O Índice de Desigualdade de Género das Nações Unidas, que incluem medidas de saúde, participação política, grau de instrução e participação económica ajuda a salientar as diferenças na disparidade entre os géneros por região:

Nos Estados Árabes, a participação das mulheres no mercado de trabalho é um problema específico, chegando a um valor baixo de cerca de 15% no Iraque e na Síria. Em contrapartida, na África Subsariana, as mulheres têm mais tendência para se envolver ativamente no mercado de trabalho, mas têm o pesado fardo da reprodução, com uma taxa de fertilidade ligeiramente inferior a cinco filhos por mulher. O casamento infantil é também um problema relacionado, não só em África como também no Sul da Ásia, onde mais de uma em cada duas mulheres casadas com idades entre os 20 e os 49 casaram-se quando eram crianças.

Se as mulheres de locais como a Índia e África tivessem tido oportunidade para desfrutar de liberdades semelhantes às das mulheres ocidentais, as suas economias tinham sido maiores e teria havido uma menor pressão descendente dos salários em operários pouco qualificados.

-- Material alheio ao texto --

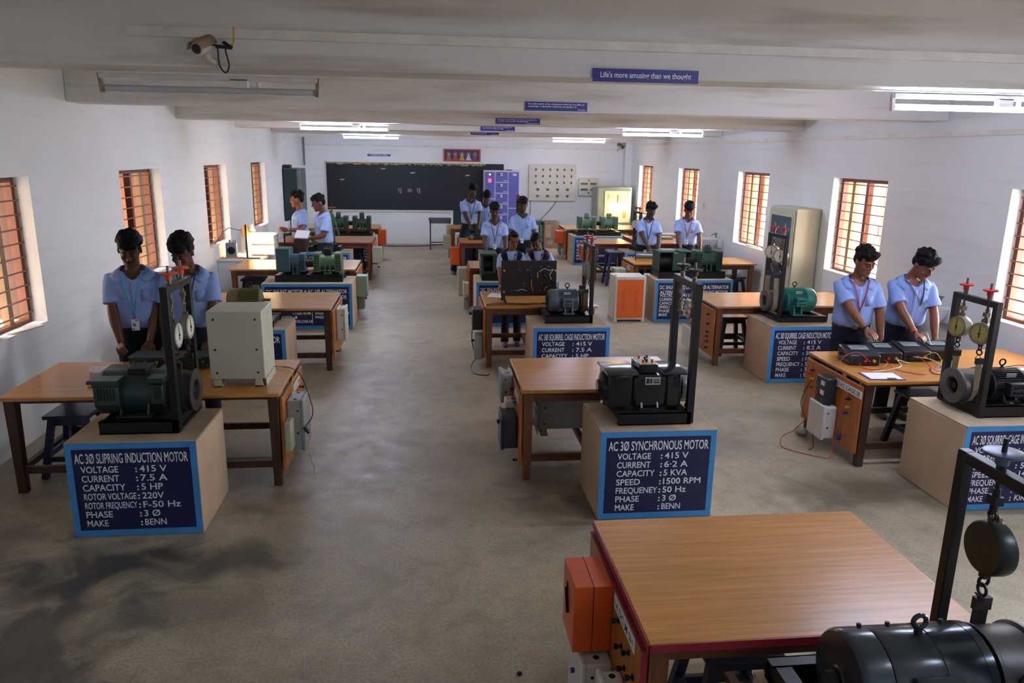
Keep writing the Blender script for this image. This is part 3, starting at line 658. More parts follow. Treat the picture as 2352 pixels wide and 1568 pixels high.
def drum(r, x0, x1, y, z, rad, face=-1, mt=None):
    mt = mt or M_DRUM; fx, bx_ = (x0, x1) if face < 0 else (x1, x0); d = bx_-fx
    part('brake_drum', lathex([(.001, fx+d*.45), (rad*.42, fx+d*.4), (rad*.5, fx), (rad, fx), (rad, fx+d*.06), (rad*.93, fx+d*.12), (rad*.93, fx+d*.88), (rad, fx+d*.94), (rad, bx_), (.001, bx_)], y, z, 40), mt, r)
    part('drum_hub', MB().cyl((fx+d*.1, y, z), (fx+d*.9, y, z), rad*.18, n=16), M_DRUMD, r)
def rig(r, xf, y0, y1, zt, axis_y, wm, face=-1, sec=.04, z0=.665, spindles=None, wheel_r=.05, fm=None, only_far=False, rise=.07, both=True):
    fm = fm or M_BASE; h = sec/2
    mb = MB().box(xf-h, xf+h, y0, y0+sec, z0, zt).box(xf-h, xf+h, y1-sec, y1, z0, zt).box(xf-h, xf+h, y0+sec, y1-sec, zt-sec, zt)
    for yy, s in ((y0+sec, 1), (y1-sec, -1)):
        mb.prism([(yy, z0+.09), (yy, z0+.2), (yy+s*.07, z0+.09)], xf-h*.4, xf+h*.4, 'x')
    mb.box(xf-h, xf+h, y0+sec, y1-sec, z0, z0+.02)
    part('loading_frame', mb, fm, r, bevel=.003)
    ys = spindles or (axis_y-.125, axis_y+.125)
    for y in ys:
        part('spindle', MB().cyl((xf, y, zt+rise+.05), (xf, y, zt-.07), .0085, n=10).cyl((xf, y, zt), (xf, y, zt+.03), .016, n=10).cyl((xf, y, zt-.07), (xf, y, zt-.15), .013, n=8).bx((xf, y, zt-.11), (.032, .04, .03)).torus((xf, y, zt-.165), .016, .005, 'x', 14), M_HOOK if wm is not M_GRYWHEEL else M_DRUMD, r)
        part('handwheel', MB().lathe([(.001, .0), (.02, 0), (.022, .028), (wheel_r*.85, .032), (wheel_r, .036), (wheel_r*1.02, .044), (wheel_r*.9, .047), (.012, .043), (.001, .043)], (xf, y, zt+rise-.04), 'z', 26), wm, r)
    return ys
def balance(x, y, z, rz, label, body=None, face=None, rad=.085, thick=.055, ztop=None, zbot=None, back=False):
    """spring balance hanging with its dial towards local -y"""
    r = thing('spring_balance', label, 'spring balance', (x, y, z), rz, 'spring balances of the brake rigs')
    body = body or M_DIALBODY; face = face or M_DIALFACE
    part('dial_case', MB().lathe([(.001, -thick/2+.006), (rad*.94, -thick/2+.006), (rad, -thick/2), (rad*1.02, -thick/2+.01), (rad, thick/2-.01), (rad*.92, thick/2), (.001, thick/2)], axis='y', n=36), body, r)
    fc = part('dial_face', MB().lathe([(.001, -thick/2-.002), (rad*.9, -thick/2-.002), (rad*.9, -thick/2+.007), (.001, -thick/2+.007)], axis='y', n=32), face, r)
    t = MB()
    for k in range(24):
        a = 2*PI*k/24; M = MX.Rotation(a, 4, 'Y'); l = .16 if k % 4 == 0 else .09
        t.box(-.0016, .0016, -thick/2-.0034, -thick/2-.0024, rad*(.86-l), rad*.86, M)
    part('scale_marks', t, M_INK, fc, smooth=False)
    part('pointer', MB().prism([(-.004, -.4*rad), (.004, -.4*rad), (.0015, rad*.75), (-.0015, rad*.75)], -thick/2-.005, -thick/2-.003, 'y').cyl((0, -thick/2-.008, 0), (0, -thick/2, 0), .008, n=12), M_INK, r)
    zt = (ztop or z+.2)-z; zb = (zbot or z-.2)-z
    part('hook', MB().bx((0, 0, rad+.008), (.03, .03, .03)).tube([V((0, 0, rad+.02)), V((0, 0, zt-.035))], .006, 8).torus((0, 0, zt-.016), .018, .005, 'y', 16, 6, -PI*.5, PI*1.1), M_HOOK, r)
    part('hook', MB().bx((0, 0, -rad-.006), (.026, .026, .024)).torus((0, 0, -rad-.032), .018, .0055, 'x', 16).torus((0, 0, -rad-.064), .02, .0055, 'y', 16).tube([V((0, 0, -rad-.08)), V((-.028, 0, zb)), V((.028, 0, zb)), V((0, 0, -rad-.08))], .0035, 6), M_DRUMD, r)
    return r
def belt(x, ya, yb, zt, yc, zc, rad, label, wd=.05, mt=None):
    """flat belt under the drum, its two ends standing up to the balances"""
    mt = mt or M_BELT; pts = [(ya, zt)]; rr = rad+.004
    for k in range(17):
        a = PI+PI*k/16; pts.append((yc+math.cos(a)*rr, zc+math.sin(a)*rr))
    pts.append((yb, zt)); out = []
    for i, (y, z) in enumerate(pts):
        p = pts[max(0, i-1)]; q = pts[min(len(pts)-1, i+1)]; t = V((0, q[0]-p[0], q[1]-p[1])).normalized(); nn = V((0, -t.z, t.y))
        c = V((x, y, z)); e = V((wd/2, 0, 0)); out.append([c-e-nn*.003, c+e-nn*.003, c+e+nn*.003, c-e+nn*.003])
    r = thing('brake_belt', label, 'belt', (x, yc, zc), 0, 'brake belts')
    mb = MB().rings(out); mb.v = [(a-x, b_-yc, c-zc) for a, b_, c in mb.v]
    part('strap', mb, mt, r, smooth=False)
    for y in (ya, yb): part('clamp', MB().bx((0, y-yc, zt-zc-.012), (wd+.006, .02, .045)), M_DRUMD, r)
    return r
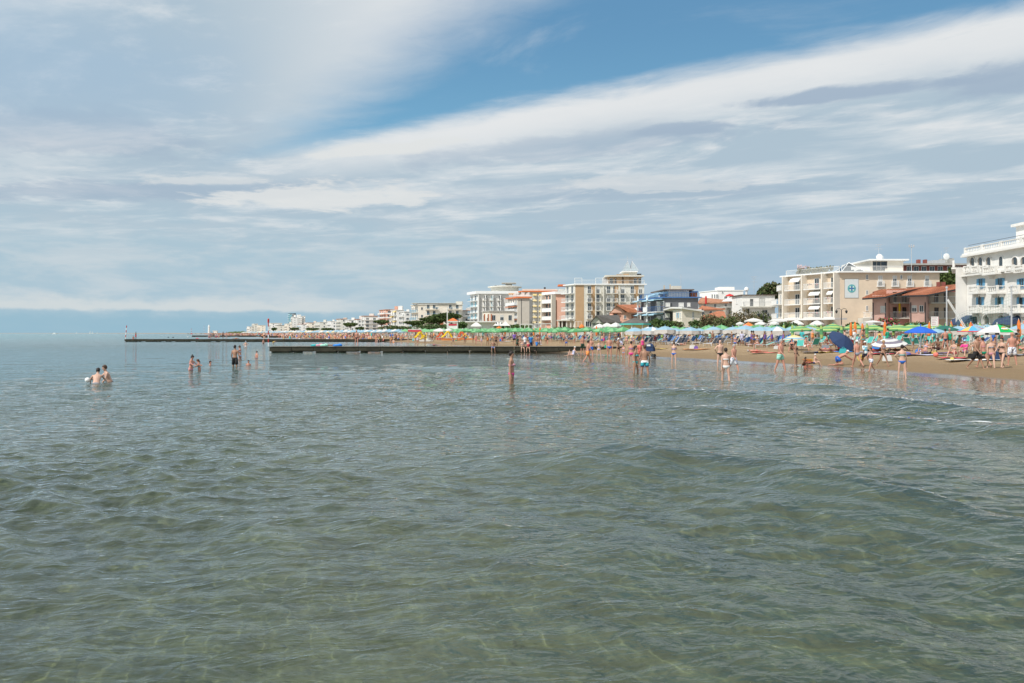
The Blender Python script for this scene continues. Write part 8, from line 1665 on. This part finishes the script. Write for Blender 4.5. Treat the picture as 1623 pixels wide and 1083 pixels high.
# marquees
Y = 255
for i, (px, w_, pt, lab) in enumerate(((788, 14, 508.8, 'white peaked tent, leftmost of three'), (794, 14, 508.2, 'white peaked tent, middle of three'), (801, 17, 507.2, 'white peaked tent, rightmost and tallest of three'))):
    x_ = at(px, Y); g0 = gz(x_, Y); r = thing('peaked_tent', lab, 'tent', (x_, Y+i, g0), math.pi/4*0, 'white peaked tents before the cream hotel'); hw = w_/2/FPX*Y; za, ze = zat(pt, Y)-g0, zat(516.5, Y)-g0
    MB().lathe([(hw*1.35, ze), (hw*.75, ze+(za-ze)*.32), (hw*.3, ze+(za-ze)*.66), (.05, za)], 4).obj('roof', u_white, r)
    for a in (-1, 1): MB().tube((a*hw*.9, -hw*.9, 0), (a*hw*.9, -hw*.9, ze), .06).obj('post', white_paint, r)
Y = 200
for px0, px1, pt, lab in ((824, 845.5, 510.2, 'white vaulted canopy on slender posts, left one'), (847, 874.5, 509.3, 'white vaulted canopy on slender posts, right one'), (857, 886, 517, 'low flat white canopy before the salmon hotel')):
    xc = at((px0+px1)/2, Y); g0 = gz(xc, Y); hw = (px1-px0)/2/FPX*Y; h = zat(pt, Y)-g0; r = thing('canopy', lab, 'canopy', (xc, Y, g0)); b = MB(); n = 6
    for i in range(n): a0, a1 = math.pi*i/n, math.pi*(i+1)/n; b.add([(-hw*math.cos(a0), -1.5, h-.55+.55*math.sin(a0)), (-hw*math.cos(a1), -1.5, h-.55+.55*math.sin(a1)), (-hw*math.cos(a1), 1.5, h-.55+.55*math.sin(a1)), (-hw*math.cos(a0), 1.5, h-.55+.55*math.sin(a0))], [(0, 1, 2, 3)])
    b.box(-hw, hw, -1.52, -1.48, h-.75, h-.55); b.obj('roof', u_white, r)
    for a in (-hw+.1, -hw*.3, hw*.3, hw-.1): MB().tube((a, -1.4, 0), (a, -1.4, h-.7), .08).obj('post', white_paint, r)
Y = 128
xc = at(1383, Y); g0 = gz(xc, Y); r = thing('marquee', 'white marquee with shallow pyramid roof beside the pink house', 'marquee', (xc, Y, g0)); hw = 15/FPX*Y; MB().box(-hw, hw, -1.4, 1.4, zat(515.5, Y)-g0, zat(511.5, Y)-g0).obj('valance', u_white, r); MB().lathe([(hw*1.2, zat(511.5, Y)-g0+.01), (.1, zat(508, Y)-g0)], 6).obj('roof', u_white, r)
for a in (-1, 1): MB().tube((a*hw*.95, -1.3, 0), (a*hw*.95, -1.3, zat(513, Y)-g0), .06).obj('post', white_paint, r)
# boats on the horizon
for i, (px, Y, hm, lab) in enumerate(((86.5, 1500, 3.5, 'small motor boat with white cabin on the left horizon'), (143.5, 2600, 9, 'tiny sailing boat, left of two on the horizon'), (147, 2900, 8, 'tiny sailing boat, right of two on the horizon'), (122, 3200, 6, 'faint boat left of the two sailing boats'), (154.5, 3300, 6, 'faint boat right of the two sailing boats'))):
    r = thing('boat', lab, 'boat', (at(px, Y), Y, 0), .2); MB().add([(-3.5, -1, 0), (3.5, -1, 0), (4.5, 0, 1.2), (3.5, 1, 0), (-3.5, 1, 0), (-3.7, -1.2, 1.2), (3.4, -1.2, 1.2), (3.4, 1.2, 1.2), (-3.7, 1.2, 1.2)], [(0, 1, 6, 5), (1, 2, 6), (2, 3, 7), (3, 4, 8, 7), (4, 0, 5, 8), (5, 6, 2, 7, 8)]).obj('hull', white_paint, r)
    if i == 0: MB().box(-1.5, 1.5, -.8, .8, 1.2, 2.6).obj('cabin', white_paint, r); MB().tube((0, 0, 2.6), (0, 0, 5.5), .08).obj('mast', pale_metal, r)
    else: MB().tube((0, 0, 1.2), (0, 0, hm+1.5), .1).obj('mast', pale_metal, r); MB().add([(-.3, 0, 1.6), (-3.3, .1, 1.6), (-.2, .05, hm+1.2), (-.3, .12, 1.6), (-3.3, .22, 1.6), (-.2, .17, hm+1.2)], [(0, 1, 2), (5, 4, 3), (0, 3, 4, 1), (1, 4, 5, 2)]).obj('sail', u_white, r)
for px, py, m, lab in ((304, 529, red_c, 'red buoy before the rock mole'), (267, 535.5, black_c, 'dark buoy left of the second jetty group, left of two'), (274.5, 535.5, black_c, 'dark buoy left of the second jetty group, right of two'), (298, 534.8, u_white, 'white buoy below the thin far jetty')):
    Y = min(CAM_H*FPX/(py-HY), 1400); r_ = .35 if Y < 500 else 1.6; r = thing('buoy', lab, 'buoy', (at(px, Y), Y, 0)); MB().lathe([(r_*.7, -r_*.3), (r_, r_*.2), (r_*.6, r_*.9), (r_*.15, r_*1.2)], 8).obj('float', m, r)
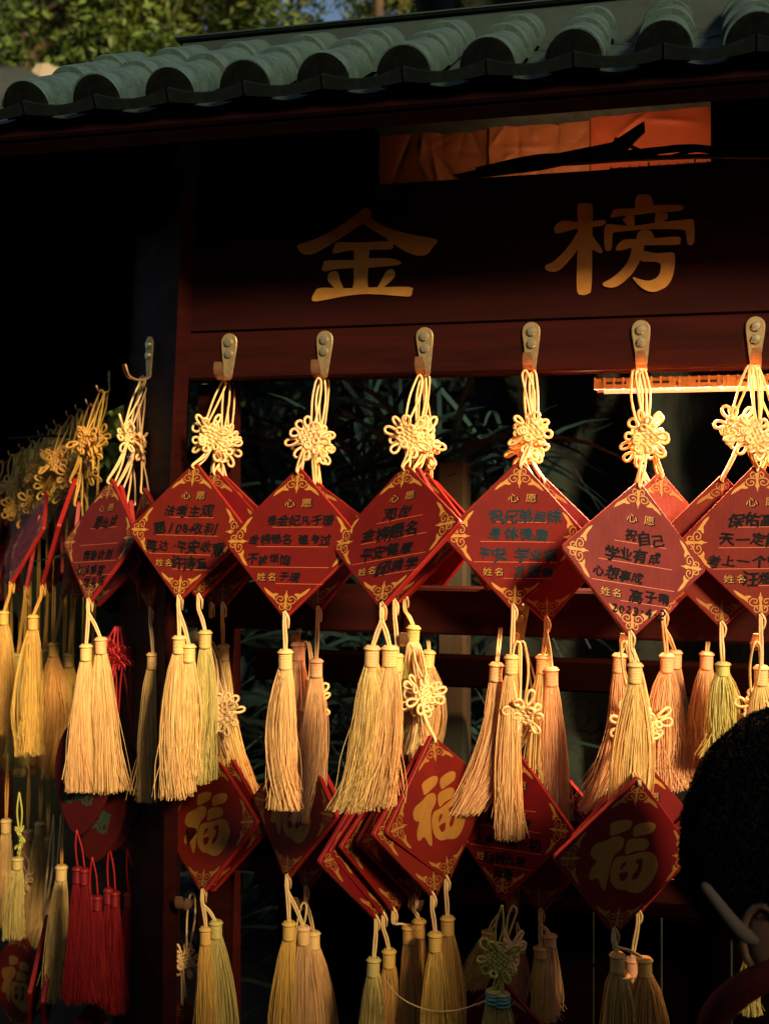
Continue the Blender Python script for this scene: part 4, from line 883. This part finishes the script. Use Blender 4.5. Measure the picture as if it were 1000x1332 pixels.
fan = [('foremost plaque of the fanned stack, pinkish with a gold character', 560, 956, 582, 1147, 1.37, 'fu', ((582, 1192), (584, 1400)), .0155),
       ('second plaque of the fanned stack, mostly edge with gold scroll', 548, 968, 564, 1170, 1.40, 'plain', ((566, 1213), (560, 1420)), .018),
       ('third plaque of the fanned stack, dark face between two bright edges', 528, 980, 540, 1172, 1.43, 'plain', ((545, 1196), (542, 1410)), .018),
       ('fourth plaque of the fanned stack with a scroll corner pointing left', 512, 994, 513, 1190, 1.45, 'fu', ((532, 1204), (530, 1400)), .0165),
       ('fifth plaque of the fanned stack, dark red with gilt at its foot', 496, 1000, 500, 1196, 1.47, 'plain', ((506, 1235), (503, 1430)), .018),
       ('hindmost plaque of the fanned stack, farthest left and lowest', 480, 1004, 491, 1202, 1.49, 'plain', ((486, 1246), (468, 1430)), .022)]
for i, (lb, tx, ty, bx, by, Yc, fc, tt, w) in enumerate(fan):
    unit(lb, (543-i*2, 838), 1.43, {'T': (tx, ty), 'B': (bx, by)}, Yc, D_(58), (552-i*4, 905), fc, None, [(tt[0], tt[1], w, 'threadolive' if i == 5 else 'threadyellow')], roll=0.18, kyaw=D_(60), sy=.06, pitch=0.0)
unit('dark second-row plaque with lines of small black writing, under the blue-inked one', h2(673), 1.36, {'T': (672, 974), 'B': (653, 1172), 'L': (584, 1061), 'R': (747, 1082)}, 1.36, D_(0), (682, 930), 'text', [('', 0, 0), ('红岭愿考', 0, .17), ('上岸考到一切', 0, .17), ('顺利九班', 0, .16), ('许愿', 0, .15)], (), kyaw=0.1, stack='r34')
unit('plaque behind the small-writing one, bright red at its upper right edge', h2(679), 1.40, {'T': (700, 990), 'B': (703, 1194)}, 1.42, D_(0), (684, 936), 'plain', None, [((703, 1232), (704, 1330), .014, 'threadyellow'), ((715, 1216), (714, 1322), .013, 'threadpeach')], kyaw=0.5, stack='r34')
unit('thin plaque far behind the small-writing one, just an edge at the right', h2(682), 1.42, {'T': (716, 982), 'B': (722, 1180)}, 1.47, D_(5), None, 'plain', None, (), stack='r34')
unit('big plaque with a large gold character below the dated plaque', h2(812), 1.30, {'T': (829, 1010), 'B': (794, 1218), 'L': (720, 1116), 'R': (906, 1108)}, 1.362, D_(-2), (822, 945), 'fu', None, [((803, 1240), (801, 1420), .026, 'threadyellow'), ((838, 1246), (852, 1420), .026, 'threadyellow'), ((810, 1268), (812, 1400), .018, 'thread', 0, 1.26)], kyaw=0.1, stack='r41')
unit('bright red plaque behind the big gold-character one, a label word near its right side', h2(818), 1.34, {'T': (834, 985), 'B': (826, 1194), 'R': (925, 1085)}, 1.345, D_(2), (845, 940), 'text', None, [((822, 1246), (826, 1420), .018, 'threadpeach')], kyaw=0.6, stack='r41')
unit('hidden plaque low behind the big gold-character one, under the fuzzy head', h2(984), 1.28, {'T': (985, 985), 'B': (975, 1190)}, 1.33, D_(0), (985, 925), 'plain', None, [((975, 1240), (975, 1320), .012, 'threadolive')], stack='r49')
# third row: only a little shows
unit('plaque of the third row with dark writing, its point just above the picture foot', (668, 1180), 1.36, {'T': (652, 1274), 'B': (652, 1470)}, 1.37, D_(0), (662, 1236), 'text', [('吴睡', .1, .17), ('学业有成', 0, .17), None, None], (), kyaw=1.2)
unit('plaque point at the lower left of the third row behind the pale tassels', (250, 1164), 1.54, {'T': (240, 1298), 'B': (236, 1470)}, 1.56, D_(-5), (241, 1250), 'plain', None, (), kyaw=0.2)
unit('third-row plaque mostly below the picture under the second gold-character board', (395, 1176), 1.47, {'T': (396, 1318), 'B': (396, 1500)}, 1.50, D_(0), (388, 1262), 'plain', None, (), kyaw=0.9)
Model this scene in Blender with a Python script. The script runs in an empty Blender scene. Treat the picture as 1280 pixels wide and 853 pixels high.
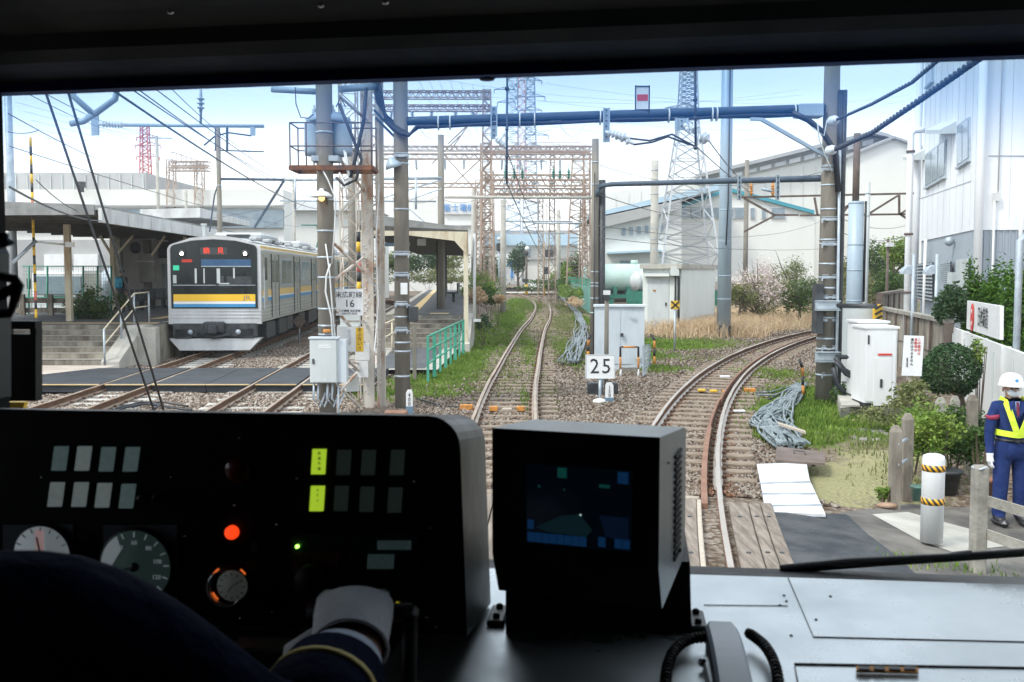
import bpy,bmesh,math,random
import numpy as np
from mathutils import Vector,Matrix
R = math.radians
SC = bpy.context.scene
COL = SC.collection
# ------------------------------------------------------------------ camera, sky, sun, exposure
F = 1244.0
PITCH = math.atan((426.5 - 342) / F)
CAMH = 2.45
cd = bpy.data.cameras.new('camera')
cam = bpy.data.objects.new('camera',cd); COL.objects.link(cam)
cam.location = (0,0,CAMH)
cam.rotation_euler = (math.pi / 2 - PITCH,0,0)
cd.sensor_width = 36; cd.lens = 36 * F / 1280.0
cd.clip_start = 0.02; cd.clip_end = 6000
cd.dof.use_dof = True; cd.dof.focus_distance = 24; cd.dof.aperture_fstop = 10
SC.camera = cam

SUN_EL,SUN_AZ = 50,232          # azimuth: degrees clockwise from +Y (sun behind and to the left)
world = bpy.data.worlds.new('World'); SC.world = world; world.use_nodes = True
nt = world.node_tree; nt.nodes.clear()
wo = nt.nodes.new('ShaderNodeOutputWorld'); bg = nt.nodes.new('ShaderNodeBackground')
sky = nt.nodes.new('ShaderNodeTexSky'); sky.sky_type = 'NISHITA'; sky.sun_disc = False
sky.sun_elevation = R(SUN_EL); sky.sun_rotation = R(SUN_AZ); sky.air_density = 1.0; sky.dust_density = 1.2
tc = nt.nodes.new('ShaderNodeTexCoord'); mp = nt.nodes.new('ShaderNodeMapping')
mp.inputs['Scale'].default_value = (1.2,1.2,3.2)
nz = nt.nodes.new('ShaderNodeTexNoise'); nz.inputs['Scale'].default_value = 1.6; nz.inputs['Detail'].default_value = 4; nz.inputs['Roughness'].default_value = .45
rp = nt.nodes.new('ShaderNodeValToRGB'); rp.color_ramp.elements[0].position = .40; rp.color_ramp.elements[0].color = (.62,)*3 + (1,)
rp.color_ramp.elements[1].position = .62; rp.color_ramp.elements[1].color = (.95,)*3 + (1,)
sx = nt.nodes.new('ShaderNodeSeparateXYZ'); mr = nt.nodes.new('ShaderNodeMapRange')
mr.inputs['From Min'].default_value = .02; mr.inputs['From Max'].default_value = .30
mr.inputs['To Min'].default_value = .95; mr.inputs['To Max'].default_value = .0
mx0 = nt.nodes.new('ShaderNodeMath'); mx0.operation = 'MAXIMUM'
mix = nt.nodes.new('ShaderNodeMix'); mix.data_type = 'RGBA'
mix.inputs['B'].default_value = (8.2,8.7,9.3,1)
L = nt.links.new
L(tc.outputs['Generated'],mp.inputs['Vector']); L(mp.outputs[0],nz.inputs['Vector']); L(nz.outputs['Fac'],rp.inputs['Fac'])
L(tc.outputs['Generated'],sx.inputs[0]); L(sx.outputs['Z'],mr.inputs['Value'])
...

Embora a desigualdade de géneros esteja presente em várias discussões a nível global, tem estado expressamente ausente de debates económicos sobre a desigualdade e o crescimento. O livro de Thomas Piketty “O Capital do Século XXI” era para ser um estudo exaustivo sobre a riqueza e a desigualdade, no entanto, só fez uma menção ao género. O mesmo acontece na obra notável de Richard Baldwin e Coen Teuling “Secular Stagnation: Facts, Causes and Cures” (em tradução livre “Estagnação Secular: Factos, Causas e Soluções”), cujos 21 colaboradores são homens (mais ou menos a norma para elaborar um livro sobre economia). É fácil dispensar Malthus; mas pelos vistos, também é fácil repetir o seu erro.